Veteran New York criminal defense attorney Lynne Stewart was sentenced to 28 months in prison in the Southern District of New York for “providing material support to the Gama’a Islamiya”, which is on the Bush administration’s list of terrorist organizations. Stewart is counsel for Sheik Omar Abdel Rahman, the “blind Sheik.” In 1995, Rahman was convicted of conspiracy to bomb New York City landmarks.

The indictment alleges that Stewart and three others (one of whom is her interpreter) facilitated communication between leaders of the Gama’a Islamiya and the imprisoned sheik. The conditions of Rahman’s incarceration severely restrict his communication with the outside world, as well as with his lawyer. Violation of the regulations that restrict that communication, called the Special Administrative Measures, is the gravamen of the charged offenses.

“Whatever I did, I did as a lawyer. It’s nothing different than I have done for 20 years,” she told me. She believes that the indictment is fueled by the administration’s desire to demonstrate to a nervous public that it is winning the war on terrorism more than by legitimate law enforcement considerations. Attorney General John Ashcroft himself gave a press conference following her arraignment and later appeared on late-night television to talk about the case.

The violation of the Special Administrative Measures occurred in 2000. Stewart says she got a call from a U.S. attorney reprimanding her for telling a reporter for the Reuters news agency that the sheik was withdrawing his support from a cease-fire that had been effect in Egypt since 1988. Following the reprimand, the government began electronically monitoring Stewart’s prison visits with her client.

Because the case involves both First Amendment speech and the Sixth Amendment right to counsel, it raises the same specter of civil liberties retreat as does the Uniting and Strengthening America by Providing Appropriate Tools Required to Intercept and Obstruct Terrorism Act.
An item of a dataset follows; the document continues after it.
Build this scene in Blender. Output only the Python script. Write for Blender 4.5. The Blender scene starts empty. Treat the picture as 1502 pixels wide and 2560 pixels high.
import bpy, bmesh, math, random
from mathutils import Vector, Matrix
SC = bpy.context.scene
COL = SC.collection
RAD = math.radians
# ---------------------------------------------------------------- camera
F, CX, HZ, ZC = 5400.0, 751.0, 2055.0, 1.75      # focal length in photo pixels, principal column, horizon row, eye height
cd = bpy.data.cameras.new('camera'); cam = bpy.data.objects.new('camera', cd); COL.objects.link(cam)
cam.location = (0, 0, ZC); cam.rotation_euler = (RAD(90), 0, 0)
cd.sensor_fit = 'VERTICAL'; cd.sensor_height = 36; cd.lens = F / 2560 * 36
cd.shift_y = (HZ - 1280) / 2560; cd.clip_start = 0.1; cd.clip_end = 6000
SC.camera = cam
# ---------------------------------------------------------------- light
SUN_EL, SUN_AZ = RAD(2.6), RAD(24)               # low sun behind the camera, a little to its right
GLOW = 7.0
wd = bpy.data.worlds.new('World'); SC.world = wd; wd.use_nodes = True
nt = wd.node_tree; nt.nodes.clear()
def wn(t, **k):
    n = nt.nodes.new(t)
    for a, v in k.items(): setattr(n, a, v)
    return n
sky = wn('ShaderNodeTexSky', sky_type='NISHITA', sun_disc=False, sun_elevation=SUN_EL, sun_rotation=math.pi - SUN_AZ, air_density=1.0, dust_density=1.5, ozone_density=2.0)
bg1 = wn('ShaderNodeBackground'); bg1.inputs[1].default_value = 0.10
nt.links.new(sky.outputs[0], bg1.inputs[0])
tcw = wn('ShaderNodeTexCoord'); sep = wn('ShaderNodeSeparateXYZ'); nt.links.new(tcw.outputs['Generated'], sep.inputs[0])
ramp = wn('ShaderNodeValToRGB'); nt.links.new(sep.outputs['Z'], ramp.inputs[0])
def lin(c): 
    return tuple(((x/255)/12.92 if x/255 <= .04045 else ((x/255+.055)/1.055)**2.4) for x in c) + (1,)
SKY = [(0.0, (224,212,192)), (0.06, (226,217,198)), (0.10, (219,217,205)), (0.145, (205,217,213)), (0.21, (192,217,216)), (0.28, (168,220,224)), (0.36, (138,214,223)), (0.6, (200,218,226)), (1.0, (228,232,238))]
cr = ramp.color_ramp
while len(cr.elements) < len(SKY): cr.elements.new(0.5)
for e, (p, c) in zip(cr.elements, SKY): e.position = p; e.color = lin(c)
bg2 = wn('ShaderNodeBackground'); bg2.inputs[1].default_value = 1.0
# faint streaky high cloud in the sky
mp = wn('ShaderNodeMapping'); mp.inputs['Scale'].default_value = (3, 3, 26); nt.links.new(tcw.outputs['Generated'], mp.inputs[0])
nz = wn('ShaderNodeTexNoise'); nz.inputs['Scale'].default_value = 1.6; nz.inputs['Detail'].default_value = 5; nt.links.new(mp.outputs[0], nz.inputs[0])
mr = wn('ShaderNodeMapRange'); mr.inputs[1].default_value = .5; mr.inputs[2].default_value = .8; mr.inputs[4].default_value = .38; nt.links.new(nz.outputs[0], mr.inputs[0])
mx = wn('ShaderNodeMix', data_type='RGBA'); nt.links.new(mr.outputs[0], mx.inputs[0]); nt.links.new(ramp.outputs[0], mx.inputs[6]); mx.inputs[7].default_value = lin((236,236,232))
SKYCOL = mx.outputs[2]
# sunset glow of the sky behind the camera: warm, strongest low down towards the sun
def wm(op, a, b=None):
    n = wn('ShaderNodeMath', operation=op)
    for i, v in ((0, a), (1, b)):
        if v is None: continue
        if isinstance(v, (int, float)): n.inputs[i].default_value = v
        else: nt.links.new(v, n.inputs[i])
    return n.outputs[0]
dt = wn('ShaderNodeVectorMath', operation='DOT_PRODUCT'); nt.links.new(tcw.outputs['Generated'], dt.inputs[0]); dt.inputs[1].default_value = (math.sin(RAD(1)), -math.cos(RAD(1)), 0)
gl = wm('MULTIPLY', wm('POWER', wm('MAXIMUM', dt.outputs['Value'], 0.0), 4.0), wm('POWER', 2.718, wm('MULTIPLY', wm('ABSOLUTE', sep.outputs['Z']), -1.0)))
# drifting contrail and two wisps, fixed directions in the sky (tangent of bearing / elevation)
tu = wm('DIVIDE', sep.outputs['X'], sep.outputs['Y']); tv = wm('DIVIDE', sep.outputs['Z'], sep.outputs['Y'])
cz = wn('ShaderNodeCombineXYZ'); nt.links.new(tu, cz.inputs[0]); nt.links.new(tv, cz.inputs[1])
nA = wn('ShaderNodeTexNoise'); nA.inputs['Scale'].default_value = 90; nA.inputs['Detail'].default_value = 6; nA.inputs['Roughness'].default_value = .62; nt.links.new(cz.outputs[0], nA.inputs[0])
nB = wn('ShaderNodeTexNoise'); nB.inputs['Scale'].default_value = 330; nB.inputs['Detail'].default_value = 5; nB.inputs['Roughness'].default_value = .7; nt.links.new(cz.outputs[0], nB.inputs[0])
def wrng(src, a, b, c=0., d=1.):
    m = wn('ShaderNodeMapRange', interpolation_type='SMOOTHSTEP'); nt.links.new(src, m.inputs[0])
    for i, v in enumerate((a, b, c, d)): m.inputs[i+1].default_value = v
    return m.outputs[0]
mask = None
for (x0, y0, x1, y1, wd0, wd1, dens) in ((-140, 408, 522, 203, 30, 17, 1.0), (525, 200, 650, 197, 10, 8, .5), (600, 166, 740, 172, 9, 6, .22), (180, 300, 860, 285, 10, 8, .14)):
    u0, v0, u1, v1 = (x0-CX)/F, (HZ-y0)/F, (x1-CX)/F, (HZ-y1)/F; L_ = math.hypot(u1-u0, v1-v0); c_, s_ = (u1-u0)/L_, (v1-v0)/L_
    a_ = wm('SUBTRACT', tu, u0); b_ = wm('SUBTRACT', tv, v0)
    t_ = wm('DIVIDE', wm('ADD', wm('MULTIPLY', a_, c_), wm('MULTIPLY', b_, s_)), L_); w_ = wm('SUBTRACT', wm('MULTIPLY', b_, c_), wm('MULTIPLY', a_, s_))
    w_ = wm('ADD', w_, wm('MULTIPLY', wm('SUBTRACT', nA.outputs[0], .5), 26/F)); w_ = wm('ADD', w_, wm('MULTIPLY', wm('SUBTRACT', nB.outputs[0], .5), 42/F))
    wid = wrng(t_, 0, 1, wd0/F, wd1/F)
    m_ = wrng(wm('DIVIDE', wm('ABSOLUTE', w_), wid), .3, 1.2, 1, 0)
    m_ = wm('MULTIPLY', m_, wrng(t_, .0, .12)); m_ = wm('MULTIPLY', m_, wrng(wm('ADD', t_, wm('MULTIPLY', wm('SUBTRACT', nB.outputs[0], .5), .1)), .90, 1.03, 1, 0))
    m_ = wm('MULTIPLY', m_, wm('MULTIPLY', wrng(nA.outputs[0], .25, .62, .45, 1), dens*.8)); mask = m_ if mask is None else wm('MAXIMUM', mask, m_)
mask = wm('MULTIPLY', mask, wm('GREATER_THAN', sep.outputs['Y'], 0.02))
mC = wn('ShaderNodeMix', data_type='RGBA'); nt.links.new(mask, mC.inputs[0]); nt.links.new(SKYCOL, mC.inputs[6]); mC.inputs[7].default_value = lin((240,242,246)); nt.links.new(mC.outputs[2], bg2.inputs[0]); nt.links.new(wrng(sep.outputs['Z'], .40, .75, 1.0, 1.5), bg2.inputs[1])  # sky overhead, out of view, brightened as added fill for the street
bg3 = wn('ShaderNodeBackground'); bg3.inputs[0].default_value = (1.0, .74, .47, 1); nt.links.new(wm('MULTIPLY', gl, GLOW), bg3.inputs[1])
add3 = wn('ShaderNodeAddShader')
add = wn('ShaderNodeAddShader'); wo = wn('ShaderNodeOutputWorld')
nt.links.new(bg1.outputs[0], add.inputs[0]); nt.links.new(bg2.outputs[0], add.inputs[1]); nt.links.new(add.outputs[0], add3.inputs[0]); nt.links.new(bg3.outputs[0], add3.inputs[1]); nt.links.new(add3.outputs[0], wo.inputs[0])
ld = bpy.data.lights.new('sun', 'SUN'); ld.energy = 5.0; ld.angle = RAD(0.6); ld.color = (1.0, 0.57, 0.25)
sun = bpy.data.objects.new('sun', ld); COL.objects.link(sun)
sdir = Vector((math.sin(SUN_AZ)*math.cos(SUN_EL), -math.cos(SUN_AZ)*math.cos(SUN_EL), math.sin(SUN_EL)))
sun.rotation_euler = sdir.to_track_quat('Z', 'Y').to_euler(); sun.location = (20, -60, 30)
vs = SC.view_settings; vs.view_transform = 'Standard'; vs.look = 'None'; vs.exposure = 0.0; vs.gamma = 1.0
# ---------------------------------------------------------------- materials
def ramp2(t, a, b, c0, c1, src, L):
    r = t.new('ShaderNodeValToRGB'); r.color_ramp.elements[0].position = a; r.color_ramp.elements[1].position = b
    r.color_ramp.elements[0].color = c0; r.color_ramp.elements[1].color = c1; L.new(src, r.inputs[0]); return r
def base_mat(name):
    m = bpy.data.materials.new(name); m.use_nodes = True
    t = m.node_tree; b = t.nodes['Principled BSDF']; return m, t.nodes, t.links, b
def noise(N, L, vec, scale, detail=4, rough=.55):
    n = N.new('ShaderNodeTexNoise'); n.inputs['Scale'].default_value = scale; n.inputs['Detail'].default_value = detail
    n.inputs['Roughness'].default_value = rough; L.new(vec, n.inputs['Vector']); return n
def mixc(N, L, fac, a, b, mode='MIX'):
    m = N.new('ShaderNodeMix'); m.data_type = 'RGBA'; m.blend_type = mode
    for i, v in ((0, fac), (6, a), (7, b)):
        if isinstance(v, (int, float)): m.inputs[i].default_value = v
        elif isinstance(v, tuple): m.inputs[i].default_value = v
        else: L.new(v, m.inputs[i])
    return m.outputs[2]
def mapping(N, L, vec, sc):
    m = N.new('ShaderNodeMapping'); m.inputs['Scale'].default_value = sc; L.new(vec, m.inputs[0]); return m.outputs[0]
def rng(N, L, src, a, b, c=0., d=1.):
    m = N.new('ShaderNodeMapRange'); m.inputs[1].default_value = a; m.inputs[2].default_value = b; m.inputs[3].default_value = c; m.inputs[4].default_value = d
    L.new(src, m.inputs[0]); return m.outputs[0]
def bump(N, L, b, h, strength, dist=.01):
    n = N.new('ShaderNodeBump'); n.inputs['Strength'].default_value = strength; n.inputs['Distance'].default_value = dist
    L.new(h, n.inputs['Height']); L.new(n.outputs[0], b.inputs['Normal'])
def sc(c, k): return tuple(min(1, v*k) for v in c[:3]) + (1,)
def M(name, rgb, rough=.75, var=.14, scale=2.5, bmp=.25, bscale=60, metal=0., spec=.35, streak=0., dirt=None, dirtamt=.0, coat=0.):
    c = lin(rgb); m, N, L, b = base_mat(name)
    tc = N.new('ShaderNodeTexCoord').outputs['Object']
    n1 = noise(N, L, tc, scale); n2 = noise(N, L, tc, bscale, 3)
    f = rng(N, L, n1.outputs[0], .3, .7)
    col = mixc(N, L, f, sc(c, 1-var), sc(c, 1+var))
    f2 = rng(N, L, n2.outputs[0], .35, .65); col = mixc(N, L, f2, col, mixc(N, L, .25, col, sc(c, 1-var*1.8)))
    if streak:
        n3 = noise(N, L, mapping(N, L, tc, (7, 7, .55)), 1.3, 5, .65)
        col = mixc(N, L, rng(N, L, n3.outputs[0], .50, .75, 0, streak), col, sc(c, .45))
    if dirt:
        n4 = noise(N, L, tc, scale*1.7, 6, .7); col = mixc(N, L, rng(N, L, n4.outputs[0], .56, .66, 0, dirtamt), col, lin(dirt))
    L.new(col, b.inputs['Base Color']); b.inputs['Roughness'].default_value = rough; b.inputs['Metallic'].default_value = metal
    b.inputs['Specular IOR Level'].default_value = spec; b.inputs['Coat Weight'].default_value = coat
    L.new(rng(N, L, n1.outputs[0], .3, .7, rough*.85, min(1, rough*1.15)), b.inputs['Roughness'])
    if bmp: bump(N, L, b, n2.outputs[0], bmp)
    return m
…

Stewart believes that her own radical politics and her representation of radical clients over the past 20 years make her a seemingly easy mark for indictment, especially when tied into the present preoccupation with terrorism. Her job, Stewart says, is “to give a voice to the voiceless.” In a day and age when the administration is urging indefinite and incommunicado detention for even American citizens, her principles cannot be faulted by students of the Sixth Amendment.